- [Supplied data]:
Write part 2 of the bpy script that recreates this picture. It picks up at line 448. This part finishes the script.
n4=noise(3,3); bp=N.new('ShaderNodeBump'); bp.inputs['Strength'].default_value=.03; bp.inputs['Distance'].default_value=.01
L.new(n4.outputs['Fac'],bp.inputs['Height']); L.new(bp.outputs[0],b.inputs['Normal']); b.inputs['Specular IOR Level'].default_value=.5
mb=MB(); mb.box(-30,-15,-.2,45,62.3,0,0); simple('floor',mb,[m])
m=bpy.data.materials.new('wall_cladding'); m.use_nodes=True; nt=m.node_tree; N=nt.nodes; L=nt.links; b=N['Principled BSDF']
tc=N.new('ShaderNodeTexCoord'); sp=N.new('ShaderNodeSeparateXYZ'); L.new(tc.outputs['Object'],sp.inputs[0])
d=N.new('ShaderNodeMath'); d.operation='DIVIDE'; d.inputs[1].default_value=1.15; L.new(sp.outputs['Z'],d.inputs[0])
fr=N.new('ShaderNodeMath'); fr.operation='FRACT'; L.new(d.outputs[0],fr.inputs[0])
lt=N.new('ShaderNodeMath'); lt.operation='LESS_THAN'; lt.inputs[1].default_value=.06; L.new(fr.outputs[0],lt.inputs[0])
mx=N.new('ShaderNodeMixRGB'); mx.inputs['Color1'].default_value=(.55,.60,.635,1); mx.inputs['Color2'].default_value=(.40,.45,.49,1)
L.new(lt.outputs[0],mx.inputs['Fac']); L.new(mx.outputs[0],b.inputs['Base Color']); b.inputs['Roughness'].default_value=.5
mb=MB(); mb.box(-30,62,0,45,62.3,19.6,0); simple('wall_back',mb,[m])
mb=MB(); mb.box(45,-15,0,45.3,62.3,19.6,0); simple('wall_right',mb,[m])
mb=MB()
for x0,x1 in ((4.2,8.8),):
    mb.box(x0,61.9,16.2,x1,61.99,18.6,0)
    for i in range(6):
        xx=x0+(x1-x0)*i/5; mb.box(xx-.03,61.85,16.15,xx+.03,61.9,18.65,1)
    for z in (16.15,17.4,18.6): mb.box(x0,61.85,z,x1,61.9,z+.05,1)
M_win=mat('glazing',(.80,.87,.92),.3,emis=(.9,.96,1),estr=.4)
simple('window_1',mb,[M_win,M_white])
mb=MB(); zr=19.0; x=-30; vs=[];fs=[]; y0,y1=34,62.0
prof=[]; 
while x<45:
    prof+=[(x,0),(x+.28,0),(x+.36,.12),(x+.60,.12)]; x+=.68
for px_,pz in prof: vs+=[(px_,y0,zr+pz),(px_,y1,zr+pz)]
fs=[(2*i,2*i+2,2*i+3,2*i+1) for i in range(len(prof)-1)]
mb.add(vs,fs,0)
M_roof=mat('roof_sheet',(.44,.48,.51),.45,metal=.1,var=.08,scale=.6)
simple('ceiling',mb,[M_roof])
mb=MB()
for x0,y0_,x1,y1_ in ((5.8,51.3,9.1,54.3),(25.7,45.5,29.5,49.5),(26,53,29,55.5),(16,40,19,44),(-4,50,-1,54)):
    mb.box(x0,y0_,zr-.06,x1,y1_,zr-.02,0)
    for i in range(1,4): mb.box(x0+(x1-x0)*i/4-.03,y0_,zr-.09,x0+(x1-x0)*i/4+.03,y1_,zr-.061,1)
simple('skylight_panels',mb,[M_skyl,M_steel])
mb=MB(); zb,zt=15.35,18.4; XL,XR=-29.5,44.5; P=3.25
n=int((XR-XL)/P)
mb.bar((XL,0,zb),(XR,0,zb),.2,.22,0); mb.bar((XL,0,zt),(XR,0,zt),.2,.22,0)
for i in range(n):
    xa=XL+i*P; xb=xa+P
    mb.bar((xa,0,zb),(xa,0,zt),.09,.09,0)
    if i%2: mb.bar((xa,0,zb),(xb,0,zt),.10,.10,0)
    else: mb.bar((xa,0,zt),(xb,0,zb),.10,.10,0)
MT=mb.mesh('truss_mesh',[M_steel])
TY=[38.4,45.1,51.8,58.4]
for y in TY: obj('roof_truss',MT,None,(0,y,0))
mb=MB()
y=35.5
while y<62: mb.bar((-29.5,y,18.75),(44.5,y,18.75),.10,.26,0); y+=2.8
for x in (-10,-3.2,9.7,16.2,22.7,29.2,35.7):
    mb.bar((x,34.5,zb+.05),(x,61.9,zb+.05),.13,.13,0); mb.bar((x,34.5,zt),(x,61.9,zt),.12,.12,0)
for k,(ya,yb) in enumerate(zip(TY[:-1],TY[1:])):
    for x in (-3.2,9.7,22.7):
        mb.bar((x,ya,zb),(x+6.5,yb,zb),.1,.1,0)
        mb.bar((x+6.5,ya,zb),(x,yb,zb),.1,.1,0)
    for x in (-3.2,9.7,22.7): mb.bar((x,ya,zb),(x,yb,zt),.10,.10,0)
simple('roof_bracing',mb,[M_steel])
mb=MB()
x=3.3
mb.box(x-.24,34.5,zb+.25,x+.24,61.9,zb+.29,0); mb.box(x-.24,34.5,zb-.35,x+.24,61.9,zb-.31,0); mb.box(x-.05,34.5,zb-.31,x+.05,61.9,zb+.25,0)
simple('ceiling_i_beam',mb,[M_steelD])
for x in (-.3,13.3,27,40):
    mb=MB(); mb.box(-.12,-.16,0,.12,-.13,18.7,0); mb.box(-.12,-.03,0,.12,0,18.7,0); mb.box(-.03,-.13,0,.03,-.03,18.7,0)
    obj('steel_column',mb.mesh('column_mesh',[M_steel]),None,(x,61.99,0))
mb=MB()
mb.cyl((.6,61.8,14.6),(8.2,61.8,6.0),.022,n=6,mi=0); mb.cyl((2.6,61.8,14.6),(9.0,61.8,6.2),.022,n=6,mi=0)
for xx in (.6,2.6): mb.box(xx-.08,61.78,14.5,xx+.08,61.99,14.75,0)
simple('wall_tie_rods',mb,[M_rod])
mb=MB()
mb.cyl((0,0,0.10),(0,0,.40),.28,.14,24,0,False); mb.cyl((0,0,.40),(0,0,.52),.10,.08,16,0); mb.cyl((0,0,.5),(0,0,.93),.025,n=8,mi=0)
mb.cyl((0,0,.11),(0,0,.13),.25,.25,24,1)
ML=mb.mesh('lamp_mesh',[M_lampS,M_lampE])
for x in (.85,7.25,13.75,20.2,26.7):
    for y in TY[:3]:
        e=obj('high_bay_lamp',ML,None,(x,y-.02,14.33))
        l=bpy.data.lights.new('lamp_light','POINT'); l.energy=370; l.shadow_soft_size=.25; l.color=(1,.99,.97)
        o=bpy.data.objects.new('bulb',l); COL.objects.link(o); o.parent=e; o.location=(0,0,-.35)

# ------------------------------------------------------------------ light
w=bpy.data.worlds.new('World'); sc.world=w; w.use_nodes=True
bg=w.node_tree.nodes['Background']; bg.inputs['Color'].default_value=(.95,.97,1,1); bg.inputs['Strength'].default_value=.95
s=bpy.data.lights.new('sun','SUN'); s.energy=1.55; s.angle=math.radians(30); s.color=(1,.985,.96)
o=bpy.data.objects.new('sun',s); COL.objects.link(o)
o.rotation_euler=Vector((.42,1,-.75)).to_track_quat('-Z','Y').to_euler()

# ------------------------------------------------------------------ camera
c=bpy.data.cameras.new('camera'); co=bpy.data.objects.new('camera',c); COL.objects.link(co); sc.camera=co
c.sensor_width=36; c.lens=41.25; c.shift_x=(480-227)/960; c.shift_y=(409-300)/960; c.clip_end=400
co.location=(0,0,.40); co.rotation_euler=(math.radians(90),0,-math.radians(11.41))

- [Work to complete]: Output all of the data above without any alteration.

- [Written answer]:
Write part 2 of the bpy script that recreates this picture. It picks up at line 448. This part finishes the script.
n4=noise(3,3); bp=N.new('ShaderNodeBump'); bp.inputs['Strength'].default_value=.03; bp.inputs['Distance'].default_value=.01
L.new(n4.outputs['Fac'],bp.inputs['Height']); L.new(bp.outputs[0],b.inputs['Normal']); b.inputs['Specular IOR Level'].default_value=.5
mb=MB(); mb.box(-30,-15,-.2,45,62.3,0,0); simple('floor',mb,[m])
m=bpy.data.materials.new('wall_cladding'); m.use_nodes=True; nt=m.node_tree; N=nt.nodes; L=nt.links; b=N['Principled BSDF']
tc=N.new('ShaderNodeTexCoord'); sp=N.new('ShaderNodeSeparateXYZ'); L.new(tc.outputs['Object'],sp.inputs[0])
d=N.new('ShaderNodeMath'); d.operation='DIVIDE'; d.inputs[1].default_value=1.15; L.new(sp.outputs['Z'],d.inputs[0])
fr=N.new('ShaderNodeMath'); fr.operation='FRACT'; L.new(d.outputs[0],fr.inputs[0])
lt=N.new('ShaderNodeMath'); lt.operation='LESS_THAN'; lt.inputs[1].default_value=.06; L.new(fr.outputs[0],lt.inputs[0])
mx=N.new('ShaderNodeMixRGB'); mx.inputs['Color1'].default_value=(.55,.60,.635,1); mx.inputs['Color2'].default_value=(.40,.45,.49,1)
L.new(lt.outputs[0],mx.inputs['Fac']); L.new(mx.outputs[0],b.inputs['Base Color']); b.inputs['Roughness'].default_value=.5
mb=MB(); mb.box(-30,62,0,45,62.3,19.6,0); simple('wall_back',mb,[m])
mb=MB(); mb.box(45,-15,0,45.3,62.3,19.6,0); simple('wall_right',mb,[m])
mb=MB()
for x0,x1 in ((4.2,8.8),):
    mb.box(x0,61.9,16.2,x1,61.99,18.6,0)
    for i in range(6):
        xx=x0+(x1-x0)*i/5; mb.box(xx-.03,61.85,16.15,xx+.03,61.9,18.65,1)
    for z in (16.15,17.4,18.6): mb.box(x0,61.85,z,x1,61.9,z+.05,1)
M_win=mat('glazing',(.80,.87,.92),.3,emis=(.9,.96,1),estr=.4)
simple('window_1',mb,[M_win,M_white])
mb=MB(); zr=19.0; x=-30; vs=[];fs=[]; y0,y1=34,62.0
prof=[]; 
while x<45:
    prof+=[(x,0),(x+.28,0),(x+.36,.12),(x+.60,.12)]; x+=.68
for px_,pz in prof: vs+=[(px_,y0,zr+pz),(px_,y1,zr+pz)]
fs=[(2*i,2*i+2,2*i+3,2*i+1) for i in range(len(prof)-1)]
mb.add(vs,fs,0)
M_roof=mat('roof_sheet',(.44,.48,.51),.45,metal=.1,var=.08,scale=.6)
simple('ceiling',mb,[M_roof])
mb=MB()
for x0,y0_,x1,y1_ in ((5.8,51.3,9.1,54.3),(25.7,45.5,29.5,49.5),(26,53,29,55.5),(16,40,19,44),(-4,50,-1,54)):
    mb.box(x0,y0_,zr-.06,x1,y1_,zr-.02,0)
    for i in range(1,4): mb.box(x0+(x1-x0)*i/4-.03,y0_,zr-.09,x0+(x1-x0)*i/4+.03,y1_,zr-.061,1)
simple('skylight_panels',mb,[M_skyl,M_steel])
mb=MB(); zb,zt=15.35,18.4; XL,XR=-29.5,44.5; P=3.25
n=int((XR-XL)/P)
mb.bar((XL,0,zb),(XR,0,zb),.2,.22,0); mb.bar((XL,0,zt),(XR,0,zt),.2,.22,0)
for i in range(n):
    xa=XL+i*P; xb=xa+P
    mb.bar((xa,0,zb),(xa,0,zt),.09,.09,0)
    if i%2: mb.bar((xa,0,zb),(xb,0,zt),.10,.10,0)
    else: mb.bar((xa,0,zt),(xb,0,zb),.10,.10,0)
MT=mb.mesh('truss_mesh',[M_steel])
TY=[38.4,45.1,51.8,58.4]
for y in TY: obj('roof_truss',MT,None,(0,y,0))
mb=MB()
y=35.5
while y<62: mb.bar((-29.5,y,18.75),(44.5,y,18.75),.10,.26,0); y+=2.8
for x in (-10,-3.2,9.7,16.2,22.7,29.2,35.7):
    mb.bar((x,34.5,zb+.05),(x,61.9,zb+.05),.13,.13,0); mb.bar((x,34.5,zt),(x,61.9,zt),.12,.12,0)
for k,(ya,yb) in enumerate(zip(TY[:-1],TY[1:])):
    for x in (-3.2,9.7,22.7):
        mb.bar((x,ya,zb),(x+6.5,yb,zb),.1,.1,0)
        mb.bar((x+6.5,ya,zb),(x,yb,zb),.1,.1,0)
    for x in (-3.2,9.7,22.7): mb.bar((x,ya,zb),(x,yb,zt),.10,.10,0)
simple('roof_bracing',mb,[M_steel])
mb=MB()
x=3.3
mb.box(x-.24,34.5,zb+.25,x+.24,61.9,zb+.29,0); mb.box(x-.24,34.5,zb-.35,x+.24,61.9,zb-.31,0); mb.box(x-.05,34.5,zb-.31,x+.05,61.9,zb+.25,0)
simple('ceiling_i_beam',mb,[M_steelD])
for x in (-.3,13.3,27,40):
    mb=MB(); mb.box(-.12,-.16,0,.12,-.13,18.7,0); mb.box(-.12,-.03,0,.12,0,18.7,0); mb.box(-.03,-.13,0,.03,-.03,18.7,0)
    obj('steel_column',mb.mesh('column_mesh',[M_steel]),None,(x,61.99,0))
mb=MB()
mb.cyl((.6,61.8,14.6),(8.2,61.8,6.0),.022,n=6,mi=0); mb.cyl((2.6,61.8,14.6),(9.0,61.8,6.2),.022,n=6,mi=0)
for xx in (.6,2.6): mb.box(xx-.08,61.78,14.5,xx+.08,61.99,14.75,0)
simple('wall_tie_rods',mb,[M_rod])
mb=MB()
mb.cyl((0,0,0.10),(0,0,.40),.28,.14,24,0,False); mb.cyl((0,0,.40),(0,0,.52),.10,.08,16,0); mb.cyl((0,0,.5),(0,0,.93),.025,n=8,mi=0)
mb.cyl((0,0,.11),(0,0,.13),.25,.25,24,1)
ML=mb.mesh('lamp_mesh',[M_lampS,M_lampE])
for x in (.85,7.25,13.75,20.2,26.7):
    for y in TY[:3]:
        e=obj('high_bay_lamp',ML,None,(x,y-.02,14.33))
        l=bpy.data.lights.new('lamp_light','POINT'); l.energy=370; l.shadow_soft_size=.25; l.color=(1,.99,.97)
        o=bpy.data.objects.new('bulb',l); COL.objects.link(o); o.parent=e; o.location=(0,0,-.35)

# ------------------------------------------------------------------ light
w=bpy.data.worlds.new('World'); sc.world=w; w.use_nodes=True
bg=w.node_tree.nodes['Background']; bg.inputs['Color'].default_value=(.95,.97,1,1); bg.inputs['Strength'].default_value=.95
s=bpy.data.lights.new('sun','SUN'); s.energy=1.55; s.angle=math.radians(30); s.color=(1,.985,.96)
o=bpy.data.objects.new('sun',s); COL.objects.link(o)
o.rotation_euler=Vector((.42,1,-.75)).to_track_quat('-Z','Y').to_euler()

# ------------------------------------------------------------------ camera
c=bpy.data.cameras.new('camera'); co=bpy.data.objects.new('camera',c); COL.objects.link(co); sc.camera=co
c.sensor_width=36; c.lens=41.25; c.shift_x=(480-227)/960; c.shift_y=(409-300)/960; c.clip_end=400
co.location=(0,0,.40); co.rotation_euler=(math.radians(90),0,-math.radians(11.41))